Short problem
Each entry in the listing below should be restated word for word.

_ _ _

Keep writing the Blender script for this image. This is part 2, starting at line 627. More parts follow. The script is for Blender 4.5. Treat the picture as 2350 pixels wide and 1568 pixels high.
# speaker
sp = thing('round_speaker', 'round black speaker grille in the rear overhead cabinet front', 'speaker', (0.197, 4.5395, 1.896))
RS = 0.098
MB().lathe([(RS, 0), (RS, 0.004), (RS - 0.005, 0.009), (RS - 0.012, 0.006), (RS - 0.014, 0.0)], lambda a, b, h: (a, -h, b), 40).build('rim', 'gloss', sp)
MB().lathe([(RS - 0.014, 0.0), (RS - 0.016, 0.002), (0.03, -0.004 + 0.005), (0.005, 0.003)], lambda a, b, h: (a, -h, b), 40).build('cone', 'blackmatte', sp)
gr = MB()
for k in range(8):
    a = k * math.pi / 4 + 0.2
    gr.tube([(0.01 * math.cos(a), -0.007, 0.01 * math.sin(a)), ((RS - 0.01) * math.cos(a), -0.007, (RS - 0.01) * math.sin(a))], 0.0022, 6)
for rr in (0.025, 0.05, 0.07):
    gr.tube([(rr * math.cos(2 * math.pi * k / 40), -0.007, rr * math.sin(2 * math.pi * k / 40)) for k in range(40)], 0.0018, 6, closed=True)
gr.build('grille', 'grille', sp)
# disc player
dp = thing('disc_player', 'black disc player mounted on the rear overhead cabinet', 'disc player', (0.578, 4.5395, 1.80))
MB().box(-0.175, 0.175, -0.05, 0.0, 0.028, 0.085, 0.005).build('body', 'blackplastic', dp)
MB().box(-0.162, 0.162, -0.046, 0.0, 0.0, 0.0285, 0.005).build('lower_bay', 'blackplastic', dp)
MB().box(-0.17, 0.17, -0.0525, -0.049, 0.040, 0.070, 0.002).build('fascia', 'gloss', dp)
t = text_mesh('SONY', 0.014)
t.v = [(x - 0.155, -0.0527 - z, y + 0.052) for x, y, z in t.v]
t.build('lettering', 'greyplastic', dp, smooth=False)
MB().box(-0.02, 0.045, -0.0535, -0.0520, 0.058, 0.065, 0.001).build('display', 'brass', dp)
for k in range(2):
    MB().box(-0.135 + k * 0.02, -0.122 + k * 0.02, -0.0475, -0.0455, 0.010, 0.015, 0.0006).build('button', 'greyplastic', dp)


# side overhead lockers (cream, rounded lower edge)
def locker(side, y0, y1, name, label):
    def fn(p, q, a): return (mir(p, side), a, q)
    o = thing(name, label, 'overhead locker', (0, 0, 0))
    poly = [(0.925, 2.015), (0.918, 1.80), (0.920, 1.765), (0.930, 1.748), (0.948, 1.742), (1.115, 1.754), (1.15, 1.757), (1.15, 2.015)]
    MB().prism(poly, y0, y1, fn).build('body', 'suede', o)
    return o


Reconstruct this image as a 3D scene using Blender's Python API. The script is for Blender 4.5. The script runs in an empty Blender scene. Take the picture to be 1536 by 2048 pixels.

_ _ _

Task response
Keep writing the Blender script for this image. This is part 2, starting at line 627. More parts follow. The script is for Blender 4.5. Treat the picture as 2350 pixels wide and 1568 pixels high.
# speaker
sp = thing('round_speaker', 'round black speaker grille in the rear overhead cabinet front', 'speaker', (0.197, 4.5395, 1.896))
RS = 0.098
MB().lathe([(RS, 0), (RS, 0.004), (RS - 0.005, 0.009), (RS - 0.012, 0.006), (RS - 0.014, 0.0)], lambda a, b, h: (a, -h, b), 40).build('rim', 'gloss', sp)
MB().lathe([(RS - 0.014, 0.0), (RS - 0.016, 0.002), (0.03, -0.004 + 0.005), (0.005, 0.003)], lambda a, b, h: (a, -h, b), 40).build('cone', 'blackmatte', sp)
gr = MB()
for k in range(8):
    a = k * math.pi / 4 + 0.2
    gr.tube([(0.01 * math.cos(a), -0.007, 0.01 * math.sin(a)), ((RS - 0.01) * math.cos(a), -0.007, (RS - 0.01) * math.sin(a))], 0.0022, 6)
for rr in (0.025, 0.05, 0.07):
    gr.tube([(rr * math.cos(2 * math.pi * k / 40), -0.007, rr * math.sin(2 * math.pi * k / 40)) for k in range(40)], 0.0018, 6, closed=True)
gr.build('grille', 'grille', sp)
# disc player
dp = thing('disc_player', 'black disc player mounted on the rear overhead cabinet', 'disc player', (0.578, 4.5395, 1.80))
MB().box(-0.175, 0.175, -0.05, 0.0, 0.028, 0.085, 0.005).build('body', 'blackplastic', dp)
MB().box(-0.162, 0.162, -0.046, 0.0, 0.0, 0.0285, 0.005).build('lower_bay', 'blackplastic', dp)
MB().box(-0.17, 0.17, -0.0525, -0.049, 0.040, 0.070, 0.002).build('fascia', 'gloss', dp)
t = text_mesh('SONY', 0.014)
t.v = [(x - 0.155, -0.0527 - z, y + 0.052) for x, y, z in t.v]
t.build('lettering', 'greyplastic', dp, smooth=False)
MB().box(-0.02, 0.045, -0.0535, -0.0520, 0.058, 0.065, 0.001).build('display', 'brass', dp)
for k in range(2):
    MB().box(-0.135 + k * 0.02, -0.122 + k * 0.02, -0.0475, -0.0455, 0.010, 0.015, 0.0006).build('button', 'greyplastic', dp)


# side overhead lockers (cream, rounded lower edge)
def locker(side, y0, y1, name, label):
    def fn(p, q, a): return (mir(p, side), a, q)
    o = thing(name, label, 'overhead locker', (0, 0, 0))
    poly = [(0.925, 2.015), (0.918, 1.80), (0.920, 1.765), (0.930, 1.748), (0.948, 1.742), (1.115, 1.754), (1.15, 1.757), (1.15, 2.015)]
    MB().prism(poly, y0, y1, fn).build('body', 'suede', o)
    return o


Reconstruct this image as a 3D scene using Blender's Python API. The script is for Blender 4.5. The script runs in an empty Blender scene. Take the picture to be 1536 by 2048 pixels.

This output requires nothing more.